Actually the thing that's infuriating about Netflix and many of its competitors is the weak or no support for deep linking to content. We don't need channels to curate content if bloggers, etc. can do it themselves.
I think the technology and its usability wasn't the problem.
The problem was, nobody thought people would be so crazy and store their stuff on the other side of the planet (performance) on the servers of complete strangers (security).
Dropbox doesn't really suffer from the first problem since you keep a local copy of everything and people have been trusting complete strangers with their email and bank account details since forever.
I almost choked on my lunch laughing after re-reading that. I remember reading the original thread and actually agreeing with him, without the slightest chuckle. Im amazed at how most people still find it hard to find pictures in their filesystems on their pcs. But think about it, how many people carry .jpg, .jpeg, .png etc file associations in their heads? Hilarious.
> Dropbox is definitely a case where a single person's vision was required to create a revolutionary product.
In the case of Dropbox, I think the main factor was (and this is the exception rather than the regular case) the perfect technical execution, not the vision.
I think a far more insidious fact is that Dropbox fills in a gap left wide open by incompetent OS developers. Its the 21st Century - the OS should be providing such features inherently, without requiring a third party involvement. Maybe HN'ers, at that time, were somehow conscious of this fact, and thus declined to 'see the revolution' that was headed their way. Either way, since there was no other option, Dropbox was "revolutionary" enough to have gained a following.
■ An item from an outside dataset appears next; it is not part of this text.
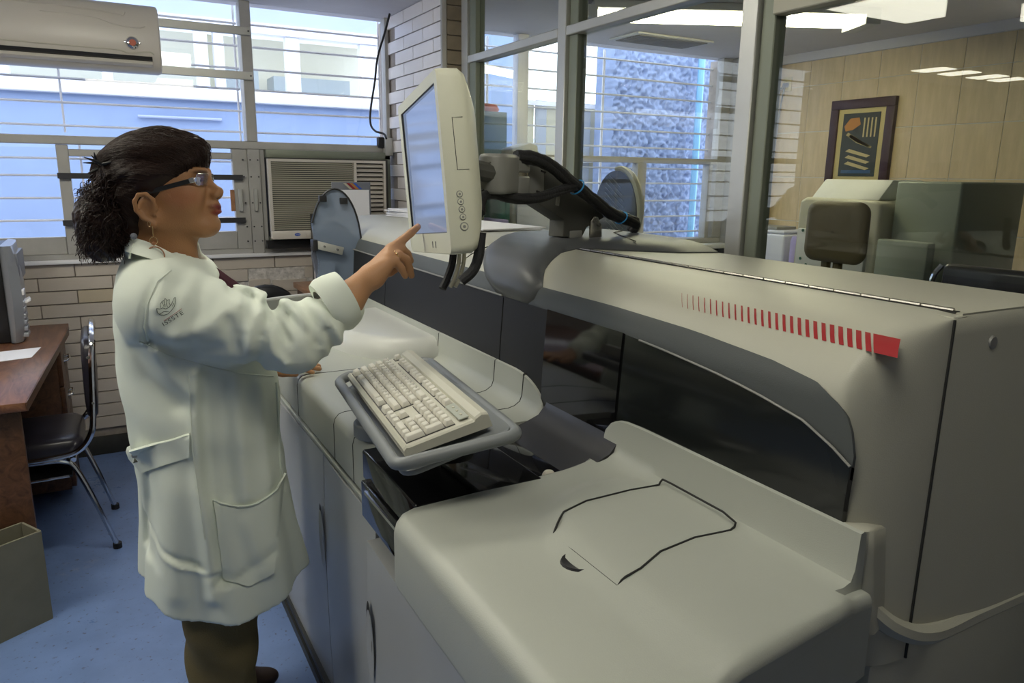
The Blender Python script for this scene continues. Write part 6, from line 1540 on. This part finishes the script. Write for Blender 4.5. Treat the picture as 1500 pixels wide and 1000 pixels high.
for i in range(420):
    sgn = 1 if i % 4 else -1
    S0 = Vector(HP(random.uniform(236, 282), random.uniform(240, 258), .062*sgn)); E0 = Vector(HP(158, random.uniform(245, 275), .02*sgn))
    if i % 3 == 0: S0 = Vector(HP(random.uniform(200, 236), random.uniform(262, 330), .060*sgn)); E0 = Vector(HP(160, random.uniform(265, 300), .02*sgn))
    pts = []
    for k in range(9):
        t = k/8; p = S0.lerp(E0, t)+Vector(eW)*(sgn*.03*math.sin(PI*t))+Vector((0, 0, .012*math.sin(PI*t)))
        d = Vector(eW)*sgn; r = bvhh.ray_cast(p+d*.12, -d)
        pts.append((r[0]+d*random.uniform(.0002, .0012)) if r[0] is not None else p)
    if max((a-b).length for a, b in zip(pts, pts[1:])) < .035: sm_.tube(smoothpath(pts, 2), .0006, 3, cap=False)
obj('hair_strands', sm_, 'hair_top', hair, smooth=180, kind='stuff', recalc=False)
# curly ponytail
cm = MB()
def rnd(a, b): return random.uniform(a, b)
for i in range(1150):
    root_px = (rnd(146, 185), rnd(248, 320)); v_ = rnd(0, 1)
    yq = 1.83+rnd(-.06, .06)
    tip = (rnd(112, 205), 378+rnd(-60, 10)) if random.random() < .7 else (rnd(108, 160), rnd(275, 360))
    if tip[0] > 185: tip = (tip[0], min(tip[1], 362))
    A = Vector(W(root_px[0], root_px[1], yq)); Bp = Vector(W(tip[0], tip[1], 1.83+rnd(-.075, .075)))
    mid = (A+Bp)/2+Vector((rnd(-.03, .0), rnd(-.02, .02), rnd(-.01, .02)))
    base = [A*(1-t)**2+mid*2*t*(1-t)+Bp*t*t for t in np.linspace(0, 1, 20)]
    turns = rnd(1.6, 3.2); R1 = rnd(.003, .0075); ph = rnd(0, 6); d = (Bp-A).normalized(); u = d.cross(Vector((0, 1, 0))).normalized(); v = d.cross(u)
    path = [p+(u*math.cos(ph+2*PI*turns*t)+v*math.sin(ph+2*PI*turns*t))*R1*min(1, .3+t*2) for p, t in zip(base, np.linspace(0, 1, 20))]
    cm.tube(path, [.0013*(1-.5*t) for t in np.linspace(0, 1, 20)], 3, cap=False)
core_ = Field((-.10, 1.70, 1.24), (.10, 1.96, 1.56), .005)
core_.cap(W(168, 262, 1.83), W(150, 320, 1.83), .036, .050, k=0); core_.cap(W(150, 320, 1.83), W(150, 352, 1.83), .052, .046, k=.02); core_.cap(W(175, 300, 1.83), W(190, 340, 1.83), .04, .03, k=.02)
w_ = core_.win((-9,)*3, (9,)*3); sl, X, Y, Z = w_; core_.F[sl] += .004*np.sin(X*260+3*np.sin(Z*90))*np.sin(Z*240+Y*200)
Vp, Qp = core_.mesh(); pony, _ = mesh_obj('ponytail', Vp, Qp, 'hair', person, relax=0)
obj('curls', cm, 'hair', pony, smooth=180, kind='stuff', recalc=False, label='tight dark curls')
cl_ = MB()
for k in range(9):
    a = k*.7; c = Vector(W(148+rnd(-8, 10), 243+rnd(-8, 8), 1.79+rnd(-.03, .03))); cl_.tube([c, c+Vector((.022*math.cos(a)-.006, -.01, .016*math.sin(a)+.005))], [.004, .001], 6)
obj('hair_clip', cl_, 'black_plastic', person)
obj('brooch', MB().lathe(Vector(W(196, 346, 1.745)), [(0, -.006), (.005, -.003), (.007, .002), (0, .004)], 12, axis='Y'), 'pc_grey', person)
Dropbox support several OSes though, which is still better than any one OS providing a similar capability natively. In general, the OS should just do what it NEEDS to do, and let applications fill out the rest.
The fact that there are multiple OS's out there means there is a battle going on. Dropbox serves a need that should be being defined by co-existing OS participants. But we see this everywhere in the Application space, so your point is valid, there is just an OS border, and an App border. I think what I'm trying to say is that border moves around a bit, and I'm cranky about that.
Apple has started to do that with iCloud [0] and to a lesser extent, AirDrop [1]. But aside from Apple hardware, iCloud only supports Windows laptops and desktops — no official Linux, Android, or Blackberry support.